Review: It's incredibly hard to put down into words the effect this particular novel had on me at the time I read it earlier this year ('98). Francie Brady is one of those characters in world literature along with the likes of Holden Caulfield and Patrick Bateman who allow you into their seemingly perfectly logical world and then hit you over the head with a large mallet!!! Hypnotic is a word I rarely use about a book but this is one worthy of that sobriquet - through Pat McCabe's use of language and punctuation and through Francie's seemingly incessant stream of seemingly innocent chatter you find yourself all too easily finding the thread of logic in his unforgiveable actions... That's the real artistry here... It's an absolute must read if you like a good book.

Rating: 4 stars
Summary: James Joyce meets Catcher in the Rye meets Ted Bundy
Review: The hard-to-read style of this book could be an attempt to copy James Joyce, I don't know.
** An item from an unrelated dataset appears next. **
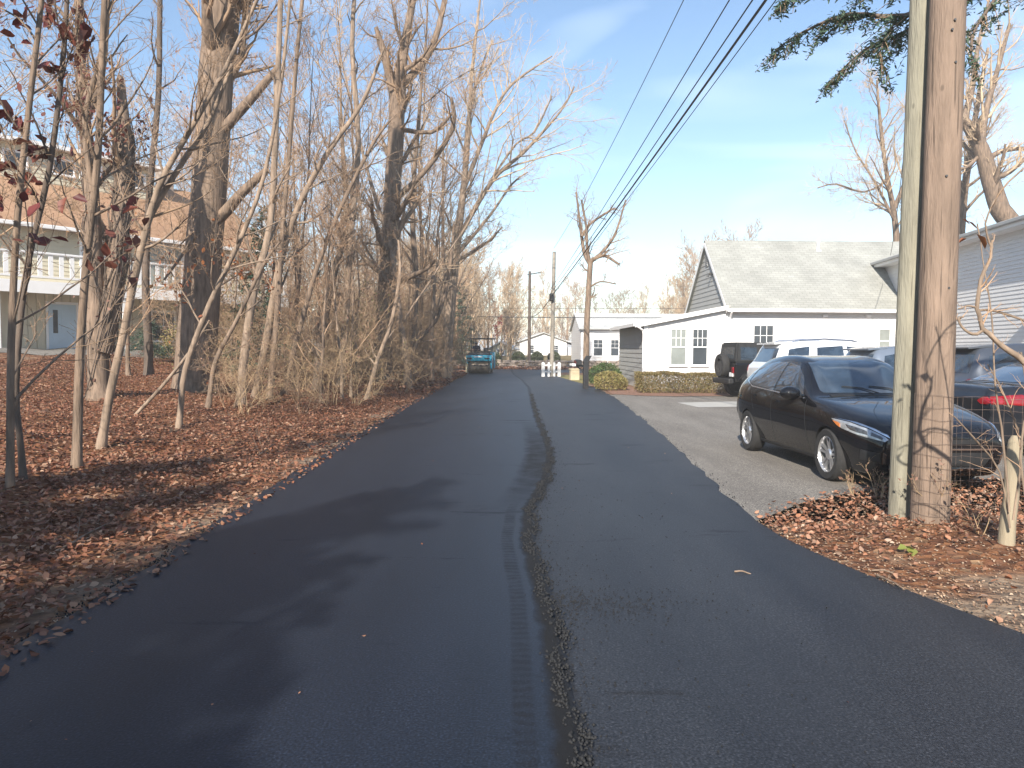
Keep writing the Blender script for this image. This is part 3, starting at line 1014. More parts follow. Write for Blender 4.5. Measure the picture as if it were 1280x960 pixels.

I'd like a translation into readable English though :) McCabe is no James Joyce, sorry. But his totally degenerate modern mind, filled with tons of trivial facts about modern culture, is worth the price of the book, yes. The TV movie about Ted Bundy starring Mindy's husband, whats-his-name, of Irish extraction, seems a more powerful psychological insight into a killer's mind than this, and I never quite believe the whole thing, or that there is any real Francie Brady. Still, it's the bargain of the month for people looking for reading thrills.

Rating: 4 stars
Summary: An interesting read.
Review: A light hearted (although at the same time dark) comedy/drama that's worth reading whenever you have time. You'll have to adjust to the author's way of performing run-on sentences. This tale of a mentally unstable Irish boy's humorous and scary life is entertaining, for the most part. Near the end you might sometimes ask, however, when the book will end. Recommended.

Rating: 5 stars
Summary: Haunting and Brilliant
Review: McCabe presents the long view of mental illness. People don't turn mad at any given moment. It is a long, painful process of slights, mistakes, assaults, and traumas which, when added together, can turn a young person into a psychotic madman. This book is riveting. I defy anyone to put it down.